= Given task =
Output an exact reproduction of the data.

— Start of Information provided —

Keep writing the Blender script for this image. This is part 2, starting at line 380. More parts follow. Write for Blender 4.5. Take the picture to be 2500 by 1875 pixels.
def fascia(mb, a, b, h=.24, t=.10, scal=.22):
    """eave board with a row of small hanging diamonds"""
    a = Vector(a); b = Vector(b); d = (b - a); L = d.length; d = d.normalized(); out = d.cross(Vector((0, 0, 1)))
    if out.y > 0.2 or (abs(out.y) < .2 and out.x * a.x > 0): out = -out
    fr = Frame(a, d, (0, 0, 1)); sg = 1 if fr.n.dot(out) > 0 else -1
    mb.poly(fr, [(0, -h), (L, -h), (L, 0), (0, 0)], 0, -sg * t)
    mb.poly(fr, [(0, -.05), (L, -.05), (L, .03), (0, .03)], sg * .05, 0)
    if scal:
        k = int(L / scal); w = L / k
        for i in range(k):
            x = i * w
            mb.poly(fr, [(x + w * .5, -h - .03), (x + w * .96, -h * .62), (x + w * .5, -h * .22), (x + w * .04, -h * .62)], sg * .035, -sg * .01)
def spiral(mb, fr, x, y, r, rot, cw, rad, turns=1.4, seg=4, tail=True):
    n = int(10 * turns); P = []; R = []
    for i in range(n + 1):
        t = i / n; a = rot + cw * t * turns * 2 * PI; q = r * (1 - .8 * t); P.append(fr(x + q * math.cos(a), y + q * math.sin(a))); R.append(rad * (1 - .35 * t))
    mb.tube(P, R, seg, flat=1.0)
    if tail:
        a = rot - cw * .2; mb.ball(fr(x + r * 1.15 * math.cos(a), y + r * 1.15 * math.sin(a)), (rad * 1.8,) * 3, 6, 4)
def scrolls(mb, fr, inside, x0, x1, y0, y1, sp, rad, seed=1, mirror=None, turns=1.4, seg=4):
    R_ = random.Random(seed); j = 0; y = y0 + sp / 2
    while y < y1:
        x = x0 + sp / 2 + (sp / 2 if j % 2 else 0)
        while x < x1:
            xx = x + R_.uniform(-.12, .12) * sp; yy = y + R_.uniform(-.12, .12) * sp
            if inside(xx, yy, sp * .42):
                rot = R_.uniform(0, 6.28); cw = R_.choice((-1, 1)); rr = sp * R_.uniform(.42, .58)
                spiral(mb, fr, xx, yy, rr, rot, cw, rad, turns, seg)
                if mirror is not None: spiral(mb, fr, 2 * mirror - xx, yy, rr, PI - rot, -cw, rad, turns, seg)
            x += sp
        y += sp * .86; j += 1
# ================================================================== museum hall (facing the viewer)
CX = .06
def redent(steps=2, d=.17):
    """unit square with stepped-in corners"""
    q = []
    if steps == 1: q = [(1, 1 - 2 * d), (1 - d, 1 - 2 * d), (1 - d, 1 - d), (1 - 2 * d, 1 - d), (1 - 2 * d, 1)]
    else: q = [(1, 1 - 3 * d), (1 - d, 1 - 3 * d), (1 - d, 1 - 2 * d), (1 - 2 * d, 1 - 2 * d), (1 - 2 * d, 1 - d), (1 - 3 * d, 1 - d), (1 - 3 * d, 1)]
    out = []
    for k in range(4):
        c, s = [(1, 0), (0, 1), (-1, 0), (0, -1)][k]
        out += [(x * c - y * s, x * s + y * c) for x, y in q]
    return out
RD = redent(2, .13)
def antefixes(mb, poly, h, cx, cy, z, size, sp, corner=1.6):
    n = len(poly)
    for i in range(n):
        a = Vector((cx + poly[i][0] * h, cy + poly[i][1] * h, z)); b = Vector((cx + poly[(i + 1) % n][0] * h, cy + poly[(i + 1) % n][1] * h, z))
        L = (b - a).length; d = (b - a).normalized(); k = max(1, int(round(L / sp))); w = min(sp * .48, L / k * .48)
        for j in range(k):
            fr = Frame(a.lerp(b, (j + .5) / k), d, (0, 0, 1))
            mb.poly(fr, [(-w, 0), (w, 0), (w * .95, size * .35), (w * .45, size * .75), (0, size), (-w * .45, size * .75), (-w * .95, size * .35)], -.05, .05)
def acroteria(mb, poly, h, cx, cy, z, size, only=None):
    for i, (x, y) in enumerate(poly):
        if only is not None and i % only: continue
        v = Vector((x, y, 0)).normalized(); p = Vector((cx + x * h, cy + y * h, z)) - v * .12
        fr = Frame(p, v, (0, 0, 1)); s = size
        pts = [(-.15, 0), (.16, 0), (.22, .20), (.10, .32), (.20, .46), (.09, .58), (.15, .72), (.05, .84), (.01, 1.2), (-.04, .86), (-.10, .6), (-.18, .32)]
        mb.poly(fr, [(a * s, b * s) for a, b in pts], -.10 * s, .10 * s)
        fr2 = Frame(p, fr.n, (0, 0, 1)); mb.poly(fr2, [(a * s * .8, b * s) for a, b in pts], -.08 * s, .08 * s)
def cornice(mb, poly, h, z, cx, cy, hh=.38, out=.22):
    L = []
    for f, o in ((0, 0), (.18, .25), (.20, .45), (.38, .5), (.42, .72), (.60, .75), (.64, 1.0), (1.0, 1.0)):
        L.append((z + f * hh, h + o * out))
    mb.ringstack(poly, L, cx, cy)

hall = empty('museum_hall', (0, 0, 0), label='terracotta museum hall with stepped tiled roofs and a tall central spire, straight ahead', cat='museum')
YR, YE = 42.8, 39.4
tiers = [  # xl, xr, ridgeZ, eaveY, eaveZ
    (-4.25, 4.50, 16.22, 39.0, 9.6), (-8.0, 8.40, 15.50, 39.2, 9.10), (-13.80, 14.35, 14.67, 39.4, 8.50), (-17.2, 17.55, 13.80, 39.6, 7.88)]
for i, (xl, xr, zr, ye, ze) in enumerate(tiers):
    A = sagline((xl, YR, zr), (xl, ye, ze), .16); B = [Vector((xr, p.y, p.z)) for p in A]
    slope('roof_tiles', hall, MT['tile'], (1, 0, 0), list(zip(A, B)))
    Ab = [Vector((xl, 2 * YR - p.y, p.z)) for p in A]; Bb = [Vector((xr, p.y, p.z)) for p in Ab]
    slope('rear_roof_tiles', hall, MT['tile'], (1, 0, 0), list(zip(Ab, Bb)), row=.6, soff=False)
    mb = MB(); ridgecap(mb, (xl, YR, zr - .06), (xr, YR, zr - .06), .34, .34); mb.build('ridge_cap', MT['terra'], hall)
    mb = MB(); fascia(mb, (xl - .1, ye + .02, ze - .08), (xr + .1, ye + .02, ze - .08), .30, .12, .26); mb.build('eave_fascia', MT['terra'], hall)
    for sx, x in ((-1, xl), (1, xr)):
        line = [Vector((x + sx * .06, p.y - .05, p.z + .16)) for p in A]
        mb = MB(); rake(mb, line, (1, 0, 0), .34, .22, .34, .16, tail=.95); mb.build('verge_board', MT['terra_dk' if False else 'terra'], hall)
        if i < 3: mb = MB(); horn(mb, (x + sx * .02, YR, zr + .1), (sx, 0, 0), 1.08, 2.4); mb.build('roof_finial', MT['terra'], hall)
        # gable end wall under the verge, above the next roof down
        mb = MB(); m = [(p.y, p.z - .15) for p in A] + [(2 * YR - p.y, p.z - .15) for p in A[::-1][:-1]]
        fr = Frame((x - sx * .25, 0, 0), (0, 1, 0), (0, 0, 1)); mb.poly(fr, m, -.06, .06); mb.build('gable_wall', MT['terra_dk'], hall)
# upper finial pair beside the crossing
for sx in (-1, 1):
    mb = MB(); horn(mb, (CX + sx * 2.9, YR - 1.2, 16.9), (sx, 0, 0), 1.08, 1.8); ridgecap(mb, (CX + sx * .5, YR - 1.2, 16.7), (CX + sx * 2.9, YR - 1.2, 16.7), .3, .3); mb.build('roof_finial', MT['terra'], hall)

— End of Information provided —

= Solution below =
Keep writing the Blender script for this image. This is part 2, starting at line 380. More parts follow. Write for Blender 4.5. Take the picture to be 2500 by 1875 pixels.
def fascia(mb, a, b, h=.24, t=.10, scal=.22):
    """eave board with a row of small hanging diamonds"""
    a = Vector(a); b = Vector(b); d = (b - a); L = d.length; d = d.normalized(); out = d.cross(Vector((0, 0, 1)))
    if out.y > 0.2 or (abs(out.y) < .2 and out.x * a.x > 0): out = -out
    fr = Frame(a, d, (0, 0, 1)); sg = 1 if fr.n.dot(out) > 0 else -1
    mb.poly(fr, [(0, -h), (L, -h), (L, 0), (0, 0)], 0, -sg * t)
    mb.poly(fr, [(0, -.05), (L, -.05), (L, .03), (0, .03)], sg * .05, 0)
    if scal:
        k = int(L / scal); w = L / k
        for i in range(k):
            x = i * w
            mb.poly(fr, [(x + w * .5, -h - .03), (x + w * .96, -h * .62), (x + w * .5, -h * .22), (x + w * .04, -h * .62)], sg * .035, -sg * .01)
def spiral(mb, fr, x, y, r, rot, cw, rad, turns=1.4, seg=4, tail=True):
    n = int(10 * turns); P = []; R = []
    for i in range(n + 1):
        t = i / n; a = rot + cw * t * turns * 2 * PI; q = r * (1 - .8 * t); P.append(fr(x + q * math.cos(a), y + q * math.sin(a))); R.append(rad * (1 - .35 * t))
    mb.tube(P, R, seg, flat=1.0)
    if tail:
        a = rot - cw * .2; mb.ball(fr(x + r * 1.15 * math.cos(a), y + r * 1.15 * math.sin(a)), (rad * 1.8,) * 3, 6, 4)
def scrolls(mb, fr, inside, x0, x1, y0, y1, sp, rad, seed=1, mirror=None, turns=1.4, seg=4):
    R_ = random.Random(seed); j = 0; y = y0 + sp / 2
    while y < y1:
        x = x0 + sp / 2 + (sp / 2 if j % 2 else 0)
        while x < x1:
            xx = x + R_.uniform(-.12, .12) * sp; yy = y + R_.uniform(-.12, .12) * sp
            if inside(xx, yy, sp * .42):
                rot = R_.uniform(0, 6.28); cw = R_.choice((-1, 1)); rr = sp * R_.uniform(.42, .58)
                spiral(mb, fr, xx, yy, rr, rot, cw, rad, turns, seg)
                if mirror is not None: spiral(mb, fr, 2 * mirror - xx, yy, rr, PI - rot, -cw, rad, turns, seg)
            x += sp
        y += sp * .86; j += 1
# ================================================================== museum hall (facing the viewer)
CX = .06
def redent(steps=2, d=.17):
    """unit square with stepped-in corners"""
    q = []
    if steps == 1: q = [(1, 1 - 2 * d), (1 - d, 1 - 2 * d), (1 - d, 1 - d), (1 - 2 * d, 1 - d), (1 - 2 * d, 1)]
    else: q = [(1, 1 - 3 * d), (1 - d, 1 - 3 * d), (1 - d, 1 - 2 * d), (1 - 2 * d, 1 - 2 * d), (1 - 2 * d, 1 - d), (1 - 3 * d, 1 - d), (1 - 3 * d, 1)]
    out = []
    for k in range(4):
        c, s = [(1, 0), (0, 1), (-1, 0), (0, -1)][k]
        out += [(x * c - y * s, x * s + y * c) for x, y in q]
    return out
RD = redent(2, .13)
def antefixes(mb, poly, h, cx, cy, z, size, sp, corner=1.6):
    n = len(poly)
    for i in range(n):
        a = Vector((cx + poly[i][0] * h, cy + poly[i][1] * h, z)); b = Vector((cx + poly[(i + 1) % n][0] * h, cy + poly[(i + 1) % n][1] * h, z))
        L = (b - a).length; d = (b - a).normalized(); k = max(1, int(round(L / sp))); w = min(sp * .48, L / k * .48)
        for j in range(k):
            fr = Frame(a.lerp(b, (j + .5) / k), d, (0, 0, 1))
            mb.poly(fr, [(-w, 0), (w, 0), (w * .95, size * .35), (w * .45, size * .75), (0, size), (-w * .45, size * .75), (-w * .95, size * .35)], -.05, .05)
def acroteria(mb, poly, h, cx, cy, z, size, only=None):
    for i, (x, y) in enumerate(poly):
        if only is not None and i % only: continue
        v = Vector((x, y, 0)).normalized(); p = Vector((cx + x * h, cy + y * h, z)) - v * .12
        fr = Frame(p, v, (0, 0, 1)); s = size
        pts = [(-.15, 0), (.16, 0), (.22, .20), (.10, .32), (.20, .46), (.09, .58), (.15, .72), (.05, .84), (.01, 1.2), (-.04, .86), (-.10, .6), (-.18, .32)]
        mb.poly(fr, [(a * s, b * s) for a, b in pts], -.10 * s, .10 * s)
        fr2 = Frame(p, fr.n, (0, 0, 1)); mb.poly(fr2, [(a * s * .8, b * s) for a, b in pts], -.08 * s, .08 * s)
def cornice(mb, poly, h, z, cx, cy, hh=.38, out=.22):
    L = []
    for f, o in ((0, 0), (.18, .25), (.20, .45), (.38, .5), (.42, .72), (.60, .75), (.64, 1.0), (1.0, 1.0)):
        L.append((z + f * hh, h + o * out))
    mb.ringstack(poly, L, cx, cy)

hall = empty('museum_hall', (0, 0, 0), label='terracotta museum hall with stepped tiled roofs and a tall central spire, straight ahead', cat='museum')
YR, YE = 42.8, 39.4
tiers = [  # xl, xr, ridgeZ, eaveY, eaveZ
    (-4.25, 4.50, 16.22, 39.0, 9.6), (-8.0, 8.40, 15.50, 39.2, 9.10), (-13.80, 14.35, 14.67, 39.4, 8.50), (-17.2, 17.55, 13.80, 39.6, 7.88)]
for i, (xl, xr, zr, ye, ze) in enumerate(tiers):
    A = sagline((xl, YR, zr), (xl, ye, ze), .16); B = [Vector((xr, p.y, p.z)) for p in A]
    slope('roof_tiles', hall, MT['tile'], (1, 0, 0), list(zip(A, B)))
    Ab = [Vector((xl, 2 * YR - p.y, p.z)) for p in A]; Bb = [Vector((xr, p.y, p.z)) for p in Ab]
    slope('rear_roof_tiles', hall, MT['tile'], (1, 0, 0), list(zip(Ab, Bb)), row=.6, soff=False)
    mb = MB(); ridgecap(mb, (xl, YR, zr - .06), (xr, YR, zr - .06), .34, .34); mb.build('ridge_cap', MT['terra'], hall)
    mb = MB(); fascia(mb, (xl - .1, ye + .02, ze - .08), (xr + .1, ye + .02, ze - .08), .30, .12, .26); mb.build('eave_fascia', MT['terra'], hall)
    for sx, x in ((-1, xl), (1, xr)):
        line = [Vector((x + sx * .06, p.y - .05, p.z + .16)) for p in A]
        mb = MB(); rake(mb, line, (1, 0, 0), .34, .22, .34, .16, tail=.95); mb.build('verge_board', MT['terra_dk' if False else 'terra'], hall)
        if i < 3: mb = MB(); horn(mb, (x + sx * .02, YR, zr + .1), (sx, 0, 0), 1.08, 2.4); mb.build('roof_finial', MT['terra'], hall)
        # gable end wall under the verge, above the next roof down
        mb = MB(); m = [(p.y, p.z - .15) for p in A] + [(2 * YR - p.y, p.z - .15) for p in A[::-1][:-1]]
        fr = Frame((x - sx * .25, 0, 0), (0, 1, 0), (0, 0, 1)); mb.poly(fr, m, -.06, .06); mb.build('gable_wall', MT['terra_dk'], hall)
# upper finial pair beside the crossing
for sx in (-1, 1):
    mb = MB(); horn(mb, (CX + sx * 2.9, YR - 1.2, 16.9), (sx, 0, 0), 1.08, 1.8); ridgecap(mb, (CX + sx * .5, YR - 1.2, 16.7), (CX + sx * 2.9, YR - 1.2, 16.7), .3, .3); mb.build('roof_finial', MT['terra'], hall)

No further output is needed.